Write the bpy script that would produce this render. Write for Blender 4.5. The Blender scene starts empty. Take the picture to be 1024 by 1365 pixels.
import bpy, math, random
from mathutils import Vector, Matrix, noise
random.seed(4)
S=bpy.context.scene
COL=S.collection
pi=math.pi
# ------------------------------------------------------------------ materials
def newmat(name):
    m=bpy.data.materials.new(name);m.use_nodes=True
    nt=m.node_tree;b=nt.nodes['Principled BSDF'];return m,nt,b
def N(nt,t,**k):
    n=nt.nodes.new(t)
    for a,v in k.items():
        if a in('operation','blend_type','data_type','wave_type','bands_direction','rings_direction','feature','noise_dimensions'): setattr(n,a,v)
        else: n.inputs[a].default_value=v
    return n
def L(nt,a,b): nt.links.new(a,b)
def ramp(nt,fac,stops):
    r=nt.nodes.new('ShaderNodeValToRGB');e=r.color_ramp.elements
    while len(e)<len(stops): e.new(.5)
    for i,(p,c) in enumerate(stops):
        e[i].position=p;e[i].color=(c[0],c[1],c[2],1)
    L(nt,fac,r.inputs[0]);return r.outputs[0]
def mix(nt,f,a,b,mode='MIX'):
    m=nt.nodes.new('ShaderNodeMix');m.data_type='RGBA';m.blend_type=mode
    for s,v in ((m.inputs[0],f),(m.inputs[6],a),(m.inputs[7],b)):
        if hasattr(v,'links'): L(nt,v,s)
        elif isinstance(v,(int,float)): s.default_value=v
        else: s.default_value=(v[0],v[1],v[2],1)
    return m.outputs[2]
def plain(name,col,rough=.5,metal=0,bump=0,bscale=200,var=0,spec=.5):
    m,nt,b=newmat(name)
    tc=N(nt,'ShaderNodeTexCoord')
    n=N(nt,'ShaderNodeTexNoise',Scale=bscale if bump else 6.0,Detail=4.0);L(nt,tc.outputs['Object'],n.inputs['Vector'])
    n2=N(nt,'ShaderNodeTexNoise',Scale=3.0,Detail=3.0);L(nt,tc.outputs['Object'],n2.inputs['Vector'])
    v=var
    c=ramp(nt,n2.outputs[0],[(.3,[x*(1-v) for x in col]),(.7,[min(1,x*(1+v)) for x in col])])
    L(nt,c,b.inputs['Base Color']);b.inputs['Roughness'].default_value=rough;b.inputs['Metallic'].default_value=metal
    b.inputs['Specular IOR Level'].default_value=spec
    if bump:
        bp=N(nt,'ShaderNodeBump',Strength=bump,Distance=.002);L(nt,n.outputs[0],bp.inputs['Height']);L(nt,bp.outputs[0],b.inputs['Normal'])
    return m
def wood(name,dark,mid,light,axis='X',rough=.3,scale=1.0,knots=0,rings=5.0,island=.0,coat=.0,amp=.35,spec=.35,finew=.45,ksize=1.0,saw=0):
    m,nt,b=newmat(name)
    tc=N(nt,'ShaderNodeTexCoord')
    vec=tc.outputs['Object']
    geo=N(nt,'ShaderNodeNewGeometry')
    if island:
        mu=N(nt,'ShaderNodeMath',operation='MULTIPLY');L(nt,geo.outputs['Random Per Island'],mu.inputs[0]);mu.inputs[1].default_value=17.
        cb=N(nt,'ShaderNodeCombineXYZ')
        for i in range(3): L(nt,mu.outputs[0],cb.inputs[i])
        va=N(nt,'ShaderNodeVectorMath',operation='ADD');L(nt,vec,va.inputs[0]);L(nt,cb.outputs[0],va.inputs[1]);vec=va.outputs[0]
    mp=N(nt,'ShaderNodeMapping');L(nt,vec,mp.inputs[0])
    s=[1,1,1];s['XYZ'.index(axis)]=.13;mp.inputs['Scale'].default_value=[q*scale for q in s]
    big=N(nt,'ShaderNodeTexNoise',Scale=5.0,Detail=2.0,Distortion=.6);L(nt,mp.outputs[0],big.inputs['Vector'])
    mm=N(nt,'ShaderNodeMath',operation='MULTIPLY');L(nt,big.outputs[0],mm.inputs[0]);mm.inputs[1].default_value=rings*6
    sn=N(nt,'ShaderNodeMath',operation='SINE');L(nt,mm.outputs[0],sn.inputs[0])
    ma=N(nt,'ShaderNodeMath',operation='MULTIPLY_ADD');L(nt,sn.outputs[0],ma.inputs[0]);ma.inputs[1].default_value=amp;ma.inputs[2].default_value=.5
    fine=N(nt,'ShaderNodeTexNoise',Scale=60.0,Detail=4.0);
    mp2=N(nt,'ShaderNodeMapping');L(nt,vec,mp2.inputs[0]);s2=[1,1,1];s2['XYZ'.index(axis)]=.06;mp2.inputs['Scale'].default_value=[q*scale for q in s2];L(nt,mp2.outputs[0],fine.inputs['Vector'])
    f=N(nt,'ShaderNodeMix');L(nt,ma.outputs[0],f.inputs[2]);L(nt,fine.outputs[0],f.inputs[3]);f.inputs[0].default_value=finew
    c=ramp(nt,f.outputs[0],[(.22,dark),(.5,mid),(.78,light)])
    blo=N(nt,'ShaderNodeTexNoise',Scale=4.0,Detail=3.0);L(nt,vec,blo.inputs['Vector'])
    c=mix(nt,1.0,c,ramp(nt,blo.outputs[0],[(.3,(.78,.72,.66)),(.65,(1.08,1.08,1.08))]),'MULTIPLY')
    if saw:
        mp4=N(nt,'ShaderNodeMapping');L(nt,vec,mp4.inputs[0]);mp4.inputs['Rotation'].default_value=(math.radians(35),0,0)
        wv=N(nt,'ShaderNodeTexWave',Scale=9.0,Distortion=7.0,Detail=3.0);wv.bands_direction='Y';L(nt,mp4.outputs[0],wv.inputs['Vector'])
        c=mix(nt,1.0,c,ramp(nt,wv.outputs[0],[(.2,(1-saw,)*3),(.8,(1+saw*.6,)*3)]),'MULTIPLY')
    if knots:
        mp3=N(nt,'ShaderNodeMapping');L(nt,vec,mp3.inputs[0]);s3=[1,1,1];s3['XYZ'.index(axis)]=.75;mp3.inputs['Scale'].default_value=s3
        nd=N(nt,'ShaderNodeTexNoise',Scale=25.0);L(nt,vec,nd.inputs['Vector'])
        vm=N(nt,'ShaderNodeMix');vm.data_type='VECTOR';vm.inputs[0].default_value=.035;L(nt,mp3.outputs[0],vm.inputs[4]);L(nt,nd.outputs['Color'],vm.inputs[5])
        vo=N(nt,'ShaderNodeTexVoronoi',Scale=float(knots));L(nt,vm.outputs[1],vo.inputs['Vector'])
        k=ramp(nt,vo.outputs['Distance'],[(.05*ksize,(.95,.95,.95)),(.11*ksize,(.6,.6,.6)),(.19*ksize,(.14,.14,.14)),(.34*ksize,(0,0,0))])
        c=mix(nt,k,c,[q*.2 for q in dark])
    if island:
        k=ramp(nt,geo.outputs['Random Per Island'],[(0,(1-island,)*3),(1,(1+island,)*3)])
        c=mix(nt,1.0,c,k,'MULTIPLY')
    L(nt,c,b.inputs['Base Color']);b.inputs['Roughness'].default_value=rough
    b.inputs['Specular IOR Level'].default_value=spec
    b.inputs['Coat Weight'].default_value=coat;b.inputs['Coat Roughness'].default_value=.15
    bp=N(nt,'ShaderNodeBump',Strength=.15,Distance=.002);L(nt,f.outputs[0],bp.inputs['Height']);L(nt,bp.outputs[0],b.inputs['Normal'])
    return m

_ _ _

- **WHAT IS EXPECTED**:
Reproduce every line above without error.

- **WRITTEN RESPONSE**:
Write the bpy script that would produce this render. Write for Blender 4.5. The Blender scene starts empty. Take the picture to be 1024 by 1365 pixels.
import bpy, math, random
from mathutils import Vector, Matrix, noise
random.seed(4)
S=bpy.context.scene
COL=S.collection
pi=math.pi
# ------------------------------------------------------------------ materials
def newmat(name):
    m=bpy.data.materials.new(name);m.use_nodes=True
    nt=m.node_tree;b=nt.nodes['Principled BSDF'];return m,nt,b
def N(nt,t,**k):
    n=nt.nodes.new(t)
    for a,v in k.items():
        if a in('operation','blend_type','data_type','wave_type','bands_direction','rings_direction','feature','noise_dimensions'): setattr(n,a,v)
        else: n.inputs[a].default_value=v
    return n
def L(nt,a,b): nt.links.new(a,b)
def ramp(nt,fac,stops):
    r=nt.nodes.new('ShaderNodeValToRGB');e=r.color_ramp.elements
    while len(e)<len(stops): e.new(.5)
    for i,(p,c) in enumerate(stops):
        e[i].position=p;e[i].color=(c[0],c[1],c[2],1)
    L(nt,fac,r.inputs[0]);return r.outputs[0]
def mix(nt,f,a,b,mode='MIX'):
    m=nt.nodes.new('ShaderNodeMix');m.data_type='RGBA';m.blend_type=mode
    for s,v in ((m.inputs[0],f),(m.inputs[6],a),(m.inputs[7],b)):
        if hasattr(v,'links'): L(nt,v,s)
        elif isinstance(v,(int,float)): s.default_value=v
        else: s.default_value=(v[0],v[1],v[2],1)
    return m.outputs[2]
def plain(name,col,rough=.5,metal=0,bump=0,bscale=200,var=0,spec=.5):
    m,nt,b=newmat(name)
    tc=N(nt,'ShaderNodeTexCoord')
    n=N(nt,'ShaderNodeTexNoise',Scale=bscale if bump else 6.0,Detail=4.0);L(nt,tc.outputs['Object'],n.inputs['Vector'])
    n2=N(nt,'ShaderNodeTexNoise',Scale=3.0,Detail=3.0);L(nt,tc.outputs['Object'],n2.inputs['Vector'])
    v=var
    c=ramp(nt,n2.outputs[0],[(.3,[x*(1-v) for x in col]),(.7,[min(1,x*(1+v)) for x in col])])
    L(nt,c,b.inputs['Base Color']);b.inputs['Roughness'].default_value=rough;b.inputs['Metallic'].default_value=metal
    b.inputs['Specular IOR Level'].default_value=spec
    if bump:
        bp=N(nt,'ShaderNodeBump',Strength=bump,Distance=.002);L(nt,n.outputs[0],bp.inputs['Height']);L(nt,bp.outputs[0],b.inputs['Normal'])
    return m
def wood(name,dark,mid,light,axis='X',rough=.3,scale=1.0,knots=0,rings=5.0,island=.0,coat=.0,amp=.35,spec=.35,finew=.45,ksize=1.0,saw=0):
    m,nt,b=newmat(name)
    tc=N(nt,'ShaderNodeTexCoord')
    vec=tc.outputs['Object']
    geo=N(nt,'ShaderNodeNewGeometry')
    if island:
        mu=N(nt,'ShaderNodeMath',operation='MULTIPLY');L(nt,geo.outputs['Random Per Island'],mu.inputs[0]);mu.inputs[1].default_value=17.
        cb=N(nt,'ShaderNodeCombineXYZ')
        for i in range(3): L(nt,mu.outputs[0],cb.inputs[i])
        va=N(nt,'ShaderNodeVectorMath',operation='ADD');L(nt,vec,va.inputs[0]);L(nt,cb.outputs[0],va.inputs[1]);vec=va.outputs[0]
    mp=N(nt,'ShaderNodeMapping');L(nt,vec,mp.inputs[0])
    s=[1,1,1];s['XYZ'.index(axis)]=.13;mp.inputs['Scale'].default_value=[q*scale for q in s]
    big=N(nt,'ShaderNodeTexNoise',Scale=5.0,Detail=2.0,Distortion=.6);L(nt,mp.outputs[0],big.inputs['Vector'])
    mm=N(nt,'ShaderNodeMath',operation='MULTIPLY');L(nt,big.outputs[0],mm.inputs[0]);mm.inputs[1].default_value=rings*6
    sn=N(nt,'ShaderNodeMath',operation='SINE');L(nt,mm.outputs[0],sn.inputs[0])
    ma=N(nt,'ShaderNodeMath',operation='MULTIPLY_ADD');L(nt,sn.outputs[0],ma.inputs[0]);ma.inputs[1].default_value=amp;ma.inputs[2].default_value=.5
    fine=N(nt,'ShaderNodeTexNoise',Scale=60.0,Detail=4.0);
    mp2=N(nt,'ShaderNodeMapping');L(nt,vec,mp2.inputs[0]);s2=[1,1,1];s2['XYZ'.index(axis)]=.06;mp2.inputs['Scale'].default_value=[q*scale for q in s2];L(nt,mp2.outputs[0],fine.inputs['Vector'])
    f=N(nt,'ShaderNodeMix');L(nt,ma.outputs[0],f.inputs[2]);L(nt,fine.outputs[0],f.inputs[3]);f.inputs[0].default_value=finew
    c=ramp(nt,f.outputs[0],[(.22,dark),(.5,mid),(.78,light)])
    blo=N(nt,'ShaderNodeTexNoise',Scale=4.0,Detail=3.0);L(nt,vec,blo.inputs['Vector'])
    c=mix(nt,1.0,c,ramp(nt,blo.outputs[0],[(.3,(.78,.72,.66)),(.65,(1.08,1.08,1.08))]),'MULTIPLY')
    if saw:
        mp4=N(nt,'ShaderNodeMapping');L(nt,vec,mp4.inputs[0]);mp4.inputs['Rotation'].default_value=(math.radians(35),0,0)
        wv=N(nt,'ShaderNodeTexWave',Scale=9.0,Distortion=7.0,Detail=3.0);wv.bands_direction='Y';L(nt,mp4.outputs[0],wv.inputs['Vector'])
        c=mix(nt,1.0,c,ramp(nt,wv.outputs[0],[(.2,(1-saw,)*3),(.8,(1+saw*.6,)*3)]),'MULTIPLY')
    if knots:
        mp3=N(nt,'ShaderNodeMapping');L(nt,vec,mp3.inputs[0]);s3=[1,1,1];s3['XYZ'.index(axis)]=.75;mp3.inputs['Scale'].default_value=s3
        nd=N(nt,'ShaderNodeTexNoise',Scale=25.0);L(nt,vec,nd.inputs['Vector'])
        vm=N(nt,'ShaderNodeMix');vm.data_type='VECTOR';vm.inputs[0].default_value=.035;L(nt,mp3.outputs[0],vm.inputs[4]);L(nt,nd.outputs['Color'],vm.inputs[5])
        vo=N(nt,'ShaderNodeTexVoronoi',Scale=float(knots));L(nt,vm.outputs[1],vo.inputs['Vector'])
        k=ramp(nt,vo.outputs['Distance'],[(.05*ksize,(.95,.95,.95)),(.11*ksize,(.6,.6,.6)),(.19*ksize,(.14,.14,.14)),(.34*ksize,(0,0,0))])
        c=mix(nt,k,c,[q*.2 for q in dark])
    if island:
        k=ramp(nt,geo.outputs['Random Per Island'],[(0,(1-island,)*3),(1,(1+island,)*3)])
        c=mix(nt,1.0,c,k,'MULTIPLY')
    L(nt,c,b.inputs['Base Color']);b.inputs['Roughness'].default_value=rough
    b.inputs['Specular IOR Level'].default_value=spec
    b.inputs['Coat Weight'].default_value=coat;b.inputs['Coat Roughness'].default_value=.15
    bp=N(nt,'ShaderNodeBump',Strength=.15,Distance=.002);L(nt,f.outputs[0],bp.inputs['Height']);L(nt,bp.outputs[0],b.inputs['Normal'])
    return m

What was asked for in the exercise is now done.